Features
MAKE THEM WONDER WHY
Cruelster’s Cleveland and the return of unpredictable strange punk.
YouTube’s algorithm has led me to some unexpected places. Last September, it had me travel 2,000 miles, in the real, physical world, to the back patio of an Irish-themed sports bar in Cleveland, Ohio. Lake Erie loomed on the horizon past trees and buildings, and although it looked pleasant enough, it was also easy to picture the gusts of cold air that must swoop through these streets every winter. I’d been born near here, so I kept viewing my surroundings with an eye toward the life I might’ve had. When our waitress mentioned she was from nearby Lorain, I said I was too, but then added that I moved away in 1972. She gave me a confused smile, perhaps thinking I was making some sort of joke that didn’t land.
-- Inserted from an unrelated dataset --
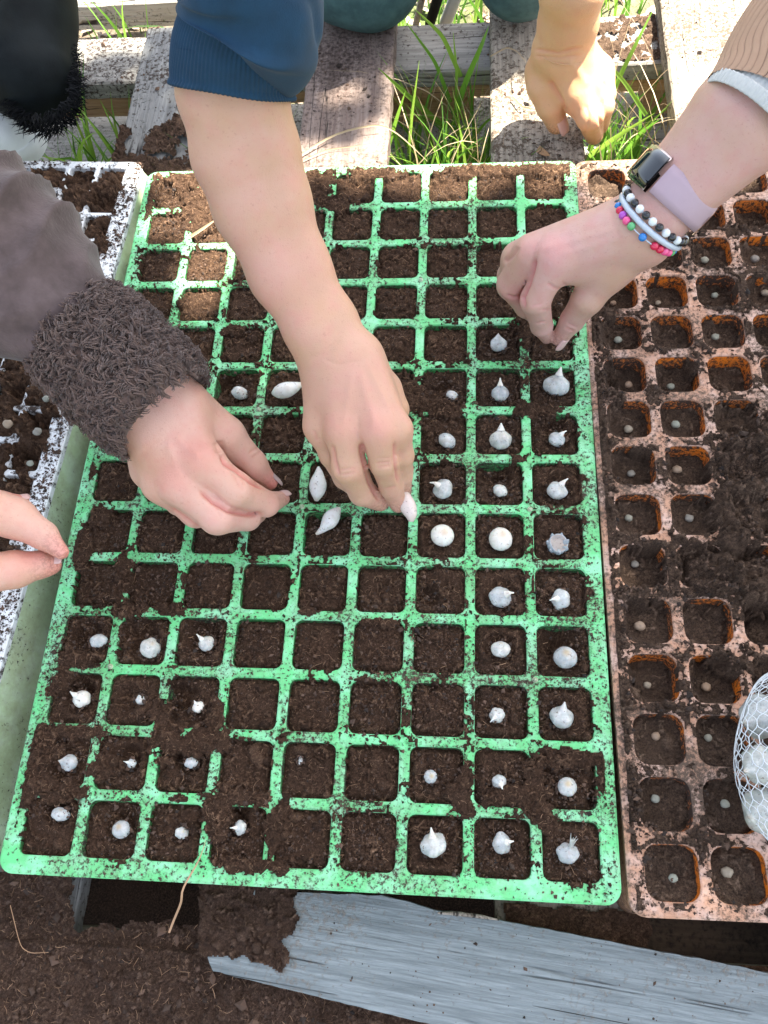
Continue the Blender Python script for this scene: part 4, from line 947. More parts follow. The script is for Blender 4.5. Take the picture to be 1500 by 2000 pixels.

I’d come to meet the group of young men now assembled around me: Mike, a carpenter with an easy, goofy smile and an alter ego of Man Who Screams Crazy Things In Public; Conner, at 28 the newest and youngest member of the gang (although an old friend to all at the table), bespectacled, an engineer, the kind of fellow you’d want to show up at your doorstep with a bouquet of flowers for your teenage daughter; Jo, the only member of the group who actually looked like someone in a band (a funny trick, as he plays in 70-80 bands at any given time) and who spoke with the cadence and quick wit of a beloved supporting character on a long-running sitcom; Nathan, a family man and truck driver who later told me of his failed struggle to unionize his company; and Alex, a children’s librarian who was just slightly guarded, and slightly better groomed, than the others. During introductions, Alex pointed to Nathan, who shared his exact features, and said, deadpan, “We’re twins.”